According to Albert Einstein, insanity is doing the same thing over and over again and expecting different results.  If one has been around the Chinese online dating scene for a while now with nothing much to show for all the time and effort you have been putting in, don’t lose hope; it is very likely that you simply need to re-evaluate your strategy.  It’s a simple process of deduction: if what you’ve been doing has not been giving you the results you want, you may want to consider the possibility that the world is not conspiring against you and that the fault lies in your actions, reactions, expectations, and/or mindset.

You may want to review your profile on the Chinese dating site you have joined.  Compare it to the profiles of other men, especially those who have a lot of activity (if it is possible to see this).  Perhaps you should use a different photo where you exude more confidence; maybe you could add more interesting information about yourself, or it’s also possible that you may want to tone it down.  Think back on those instances when a few ladies seemed very interested about some bit of information you shared (whether in the real or virtual world); you could use these details to make your profile more appealing.  You could even add a Chinese phrase that applies to you; just make sure you don’t mislead women into thinking that you have a high level of understanding of the Chinese language.
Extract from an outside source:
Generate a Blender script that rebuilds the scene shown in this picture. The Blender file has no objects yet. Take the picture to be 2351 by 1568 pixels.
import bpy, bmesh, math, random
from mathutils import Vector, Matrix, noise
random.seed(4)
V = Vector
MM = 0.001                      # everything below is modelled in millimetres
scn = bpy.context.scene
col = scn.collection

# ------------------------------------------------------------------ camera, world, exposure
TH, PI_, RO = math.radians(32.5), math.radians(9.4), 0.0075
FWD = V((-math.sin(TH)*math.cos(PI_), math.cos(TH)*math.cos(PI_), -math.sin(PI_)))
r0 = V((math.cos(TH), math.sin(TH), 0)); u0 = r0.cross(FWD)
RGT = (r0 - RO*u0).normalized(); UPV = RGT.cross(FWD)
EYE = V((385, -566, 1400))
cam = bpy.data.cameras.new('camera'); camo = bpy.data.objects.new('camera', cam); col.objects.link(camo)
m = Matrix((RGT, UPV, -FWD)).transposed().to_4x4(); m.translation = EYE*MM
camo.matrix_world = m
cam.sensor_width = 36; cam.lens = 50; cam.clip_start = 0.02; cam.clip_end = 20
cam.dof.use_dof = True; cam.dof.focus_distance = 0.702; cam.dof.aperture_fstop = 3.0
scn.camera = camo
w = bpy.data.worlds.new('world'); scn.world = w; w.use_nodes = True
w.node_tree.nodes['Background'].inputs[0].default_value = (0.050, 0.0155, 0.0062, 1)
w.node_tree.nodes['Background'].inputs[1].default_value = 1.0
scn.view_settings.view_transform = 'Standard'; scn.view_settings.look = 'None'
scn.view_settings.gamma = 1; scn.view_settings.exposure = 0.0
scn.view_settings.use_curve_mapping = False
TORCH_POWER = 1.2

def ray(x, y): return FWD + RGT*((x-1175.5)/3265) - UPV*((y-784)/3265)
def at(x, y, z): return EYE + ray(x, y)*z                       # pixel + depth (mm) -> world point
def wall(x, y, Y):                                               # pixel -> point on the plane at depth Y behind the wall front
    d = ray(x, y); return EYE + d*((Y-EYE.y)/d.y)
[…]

How are you reaching out to women?  If your usual “Hello” message has not gotten you a lot of responses, or none at all, you should improve on it.  Does it sound too generic/formulaic?  Maybe you’re coming off as too arrogant?  Your very first message to any China lady should be respectful, honest, and have a personal touch to it; she must feel that you wrote it especially for her.  It would help a lot if you actually took the time to read her profile so you can show a particular interest about a detail she shared.

Think about the instance(s) when a China lady, or ladies, responded to your first attempt at contact but eventually lost interest.  Of course, if they were honest about why they did not want to pursue the communication any further, then you could use that information to improve on your technique the next time.  If, however, they just suddenly stopped responding to you or gave you vague excuses about why they haven’t been responding (and if this has been a common occurrence), you should evaluate how effectively you’re communicating.  The language barrier already makes communication difficult; don’t forget that, even though you’re not talking to them face to face, your attitude and character will still show in your words and how you talk to them.  Make sure that the China lady you’re talking to knows that you’re very interested about her by asking more about herself, such as her interests, dreams, even her day.  Just be careful not to come off as being a creep.  Be curious, but always treat her with respect and kindness.  At the same time, when you talk about yourself, always be honest and don’t be afraid to show your sensitive side, just not so much that you’ll sound too needy.

Try to figure out what mistakes you may have made from your failed attempts, learn from them, and use the lessons to improve your technique and, perhaps, to also make yourself a better and more desirable potential partner.